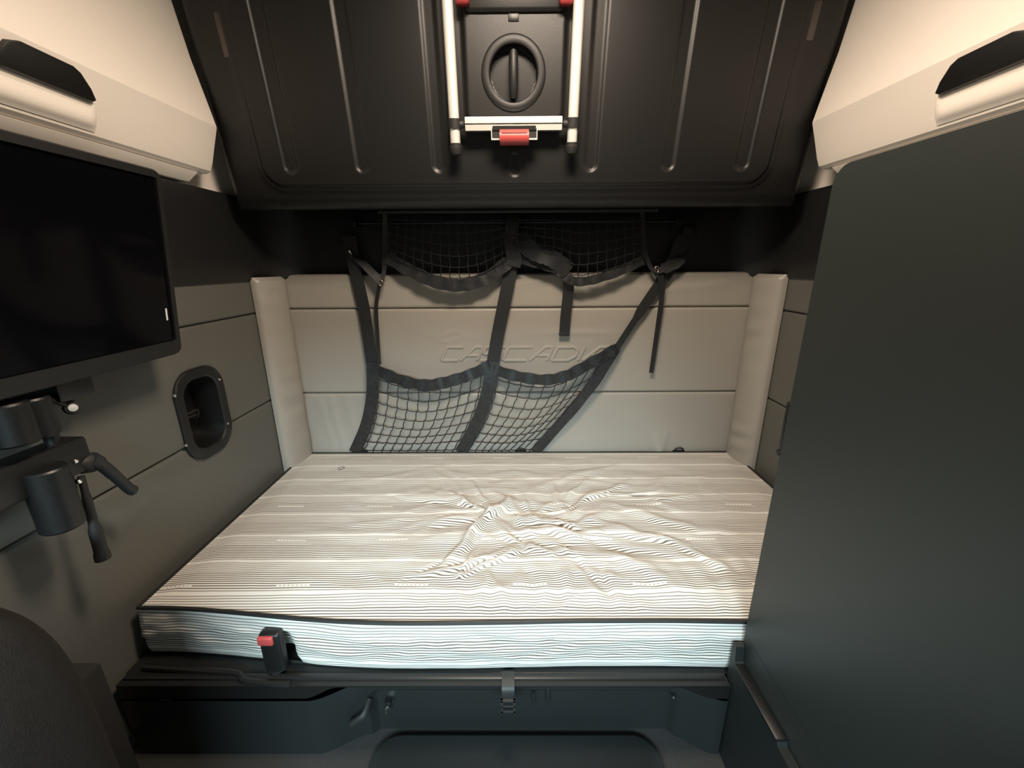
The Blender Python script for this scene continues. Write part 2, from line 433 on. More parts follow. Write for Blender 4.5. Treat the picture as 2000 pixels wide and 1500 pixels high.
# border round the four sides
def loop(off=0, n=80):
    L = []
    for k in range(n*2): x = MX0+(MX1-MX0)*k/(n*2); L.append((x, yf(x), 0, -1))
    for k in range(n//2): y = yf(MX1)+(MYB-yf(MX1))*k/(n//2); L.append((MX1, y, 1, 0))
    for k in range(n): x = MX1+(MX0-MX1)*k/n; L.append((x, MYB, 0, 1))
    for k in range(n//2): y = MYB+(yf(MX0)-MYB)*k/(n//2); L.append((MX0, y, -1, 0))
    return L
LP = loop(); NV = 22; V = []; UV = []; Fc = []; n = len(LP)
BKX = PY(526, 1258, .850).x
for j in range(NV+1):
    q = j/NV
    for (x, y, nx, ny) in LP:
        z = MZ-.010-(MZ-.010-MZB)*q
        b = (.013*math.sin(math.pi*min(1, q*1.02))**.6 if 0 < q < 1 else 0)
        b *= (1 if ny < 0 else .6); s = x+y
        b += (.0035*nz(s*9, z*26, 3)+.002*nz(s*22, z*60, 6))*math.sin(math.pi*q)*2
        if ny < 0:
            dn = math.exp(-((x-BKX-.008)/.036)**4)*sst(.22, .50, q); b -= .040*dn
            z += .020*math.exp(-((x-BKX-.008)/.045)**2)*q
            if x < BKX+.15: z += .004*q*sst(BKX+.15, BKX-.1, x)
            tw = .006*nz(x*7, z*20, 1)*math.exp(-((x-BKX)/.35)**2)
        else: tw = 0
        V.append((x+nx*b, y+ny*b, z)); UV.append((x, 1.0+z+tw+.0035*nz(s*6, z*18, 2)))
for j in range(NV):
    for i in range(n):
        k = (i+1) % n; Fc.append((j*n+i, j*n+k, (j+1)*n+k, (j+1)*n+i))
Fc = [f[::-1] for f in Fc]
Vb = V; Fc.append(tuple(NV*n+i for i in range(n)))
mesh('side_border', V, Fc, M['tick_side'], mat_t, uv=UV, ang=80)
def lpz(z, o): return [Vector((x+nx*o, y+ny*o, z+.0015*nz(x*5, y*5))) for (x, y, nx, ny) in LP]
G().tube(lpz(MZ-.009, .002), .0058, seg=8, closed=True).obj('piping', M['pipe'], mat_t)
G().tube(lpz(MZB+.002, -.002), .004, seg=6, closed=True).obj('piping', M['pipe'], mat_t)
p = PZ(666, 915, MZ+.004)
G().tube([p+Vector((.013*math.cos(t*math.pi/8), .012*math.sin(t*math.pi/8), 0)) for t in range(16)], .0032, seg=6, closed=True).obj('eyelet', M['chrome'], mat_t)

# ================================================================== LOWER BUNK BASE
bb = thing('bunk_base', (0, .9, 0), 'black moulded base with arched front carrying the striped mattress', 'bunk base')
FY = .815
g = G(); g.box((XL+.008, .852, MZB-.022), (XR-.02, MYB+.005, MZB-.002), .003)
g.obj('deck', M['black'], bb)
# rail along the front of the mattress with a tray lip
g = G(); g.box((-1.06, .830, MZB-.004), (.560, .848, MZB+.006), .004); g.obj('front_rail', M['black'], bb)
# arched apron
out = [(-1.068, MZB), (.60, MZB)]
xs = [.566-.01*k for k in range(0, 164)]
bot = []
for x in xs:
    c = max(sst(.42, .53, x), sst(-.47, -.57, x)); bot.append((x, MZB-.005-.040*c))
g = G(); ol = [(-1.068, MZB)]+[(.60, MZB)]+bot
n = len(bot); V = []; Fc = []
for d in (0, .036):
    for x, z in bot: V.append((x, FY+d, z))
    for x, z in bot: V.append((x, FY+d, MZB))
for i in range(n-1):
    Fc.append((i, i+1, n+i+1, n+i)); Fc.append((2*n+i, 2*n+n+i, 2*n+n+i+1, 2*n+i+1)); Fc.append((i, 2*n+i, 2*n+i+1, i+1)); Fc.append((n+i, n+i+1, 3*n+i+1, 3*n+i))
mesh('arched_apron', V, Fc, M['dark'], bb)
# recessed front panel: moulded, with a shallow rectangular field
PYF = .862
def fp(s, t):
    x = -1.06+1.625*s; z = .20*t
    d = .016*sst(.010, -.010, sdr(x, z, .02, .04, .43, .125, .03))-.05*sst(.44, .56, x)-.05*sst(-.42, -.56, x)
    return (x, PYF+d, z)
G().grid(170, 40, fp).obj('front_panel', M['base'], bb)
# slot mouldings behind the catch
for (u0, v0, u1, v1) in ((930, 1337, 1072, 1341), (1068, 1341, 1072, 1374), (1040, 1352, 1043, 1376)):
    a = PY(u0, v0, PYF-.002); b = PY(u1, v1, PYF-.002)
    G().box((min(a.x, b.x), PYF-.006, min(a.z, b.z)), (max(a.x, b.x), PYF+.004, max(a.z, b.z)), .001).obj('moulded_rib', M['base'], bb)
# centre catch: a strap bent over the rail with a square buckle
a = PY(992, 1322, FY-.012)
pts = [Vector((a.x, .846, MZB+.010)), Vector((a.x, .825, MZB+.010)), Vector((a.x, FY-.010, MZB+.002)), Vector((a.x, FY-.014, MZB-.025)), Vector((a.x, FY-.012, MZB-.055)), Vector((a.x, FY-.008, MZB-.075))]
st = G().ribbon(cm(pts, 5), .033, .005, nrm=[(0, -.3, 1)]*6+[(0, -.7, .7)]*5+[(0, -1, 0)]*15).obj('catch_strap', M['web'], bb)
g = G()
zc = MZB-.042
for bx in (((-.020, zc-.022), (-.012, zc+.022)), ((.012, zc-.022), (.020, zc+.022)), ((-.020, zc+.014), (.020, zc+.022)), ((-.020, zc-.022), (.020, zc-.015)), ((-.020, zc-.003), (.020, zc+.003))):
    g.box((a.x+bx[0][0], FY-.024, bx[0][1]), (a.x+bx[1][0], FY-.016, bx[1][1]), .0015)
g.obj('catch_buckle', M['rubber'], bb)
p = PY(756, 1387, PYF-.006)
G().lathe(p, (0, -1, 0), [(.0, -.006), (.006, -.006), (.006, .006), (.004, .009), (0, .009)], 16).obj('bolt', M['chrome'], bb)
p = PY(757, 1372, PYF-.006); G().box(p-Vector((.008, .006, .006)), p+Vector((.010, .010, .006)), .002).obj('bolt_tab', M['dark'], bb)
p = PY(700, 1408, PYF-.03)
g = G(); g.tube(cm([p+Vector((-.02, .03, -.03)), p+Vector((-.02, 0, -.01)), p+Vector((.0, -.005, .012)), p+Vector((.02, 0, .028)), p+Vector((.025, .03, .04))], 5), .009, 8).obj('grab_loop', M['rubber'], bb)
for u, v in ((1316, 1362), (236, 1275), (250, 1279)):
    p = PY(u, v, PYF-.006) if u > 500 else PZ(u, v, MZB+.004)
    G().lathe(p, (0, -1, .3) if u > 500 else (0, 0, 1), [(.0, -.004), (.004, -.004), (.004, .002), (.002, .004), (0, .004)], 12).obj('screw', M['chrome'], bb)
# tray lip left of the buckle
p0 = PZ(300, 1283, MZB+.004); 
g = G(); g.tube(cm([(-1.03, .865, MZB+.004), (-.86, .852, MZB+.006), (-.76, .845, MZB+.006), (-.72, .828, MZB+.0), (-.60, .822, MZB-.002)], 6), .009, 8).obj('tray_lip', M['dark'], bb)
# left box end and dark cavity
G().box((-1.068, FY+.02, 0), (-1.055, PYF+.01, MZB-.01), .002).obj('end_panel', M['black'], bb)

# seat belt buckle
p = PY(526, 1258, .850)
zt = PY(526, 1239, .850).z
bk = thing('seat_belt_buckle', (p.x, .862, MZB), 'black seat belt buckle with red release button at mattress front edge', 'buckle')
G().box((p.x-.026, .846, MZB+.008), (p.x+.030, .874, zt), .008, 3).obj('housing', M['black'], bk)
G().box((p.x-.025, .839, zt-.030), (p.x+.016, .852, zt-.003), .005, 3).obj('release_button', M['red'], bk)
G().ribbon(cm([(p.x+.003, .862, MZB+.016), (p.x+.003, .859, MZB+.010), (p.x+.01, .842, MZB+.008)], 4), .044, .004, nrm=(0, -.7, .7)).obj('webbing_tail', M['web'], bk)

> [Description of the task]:
Exactly as they appear, print the lines of the listing above from its first line through the line that contains "closed=True).obj('eyelet', M['chrome'], mat_t)", minus the pictures.

> [Exercise solution]:
The Blender Python script for this scene continues. Write part 2, from line 433 on. More parts follow. Write for Blender 4.5. Treat the picture as 2000 pixels wide and 1500 pixels high.
# border round the four sides
def loop(off=0, n=80):
    L = []
    for k in range(n*2): x = MX0+(MX1-MX0)*k/(n*2); L.append((x, yf(x), 0, -1))
    for k in range(n//2): y = yf(MX1)+(MYB-yf(MX1))*k/(n//2); L.append((MX1, y, 1, 0))
    for k in range(n): x = MX1+(MX0-MX1)*k/n; L.append((x, MYB, 0, 1))
    for k in range(n//2): y = MYB+(yf(MX0)-MYB)*k/(n//2); L.append((MX0, y, -1, 0))
    return L
LP = loop(); NV = 22; V = []; UV = []; Fc = []; n = len(LP)
BKX = PY(526, 1258, .850).x
for j in range(NV+1):
    q = j/NV
    for (x, y, nx, ny) in LP:
        z = MZ-.010-(MZ-.010-MZB)*q
        b = (.013*math.sin(math.pi*min(1, q*1.02))**.6 if 0 < q < 1 else 0)
        b *= (1 if ny < 0 else .6); s = x+y
        b += (.0035*nz(s*9, z*26, 3)+.002*nz(s*22, z*60, 6))*math.sin(math.pi*q)*2
        if ny < 0:
            dn = math.exp(-((x-BKX-.008)/.036)**4)*sst(.22, .50, q); b -= .040*dn
            z += .020*math.exp(-((x-BKX-.008)/.045)**2)*q
            if x < BKX+.15: z += .004*q*sst(BKX+.15, BKX-.1, x)
            tw = .006*nz(x*7, z*20, 1)*math.exp(-((x-BKX)/.35)**2)
        else: tw = 0
        V.append((x+nx*b, y+ny*b, z)); UV.append((x, 1.0+z+tw+.0035*nz(s*6, z*18, 2)))
for j in range(NV):
    for i in range(n):
        k = (i+1) % n; Fc.append((j*n+i, j*n+k, (j+1)*n+k, (j+1)*n+i))
Fc = [f[::-1] for f in Fc]
Vb = V; Fc.append(tuple(NV*n+i for i in range(n)))
mesh('side_border', V, Fc, M['tick_side'], mat_t, uv=UV, ang=80)
def lpz(z, o): return [Vector((x+nx*o, y+ny*o, z+.0015*nz(x*5, y*5))) for (x, y, nx, ny) in LP]
G().tube(lpz(MZ-.009, .002), .0058, seg=8, closed=True).obj('piping', M['pipe'], mat_t)
G().tube(lpz(MZB+.002, -.002), .004, seg=6, closed=True).obj('piping', M['pipe'], mat_t)
p = PZ(666, 915, MZ+.004)
G().tube([p+Vector((.013*math.cos(t*math.pi/8), .012*math.sin(t*math.pi/8), 0)) for t in range(16)], .0032, seg=6, closed=True).obj('eyelet', M['chrome'], mat_t)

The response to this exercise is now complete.